Tomado de la Revista Bíblica de Straubinger, año XII (1951), pag. 125.
"Estaré con vosotros hasta
la consumación de los siglos".
Cuando
veo a un sacerdote que va camino de la sacristía, para revestirse y decir misa,
pienso tantas cosas.
Aunque
sea de traza muy pobre, lo imagino rodeado de ángeles, que lo atienden con una
reverencia conmovedora.
No
sirven los cortesanos más fieles a su rey, con el amor y el respeto con que los
ángeles al sacerdote que celebra.
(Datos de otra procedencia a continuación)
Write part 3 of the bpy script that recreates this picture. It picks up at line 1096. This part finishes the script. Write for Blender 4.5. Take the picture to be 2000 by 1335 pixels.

Cuando luego sale revestido de los sagrados
ornamentos y asciende al altar, lo hallo transfigurado, me parece que su rostro
es luminoso y que sus manos son puras y omnipotentes como las manos de Cristo.
Porque
ese hombre, que allí hace las veces de Cristo, ejecutará dentro de pocos minutos
el milagro de la ultima Cena.
Con
unas cuantas palabras dictadas por el Maestro, convertirá el pan y el vino en
el Cuerpo vivo del Redentor y, gracias a ese humilde sacerdote, se cumplirá la
promesa con que se cierra el Evangelio de San Mateo: "Estaré con vosotros
todos los días hasta la consumación de los siglos".
De
tal manera que si él no quisiera pronunciar esas palabras, y ninguno otro como
él las dijese, no podría cumplirse un hecho anunciado por Cristo. Y como eso no
puede ser, tendría que venir Él mismo en persona a celebrar misa.
De aquí,
pues, la enorme dignidad de ese hombre sencillo, que se encamina a la sacristía
para disponerse a realizar ese prodigio de la misa, por el cual se cumple la
más consoladora de las promesas del Señor.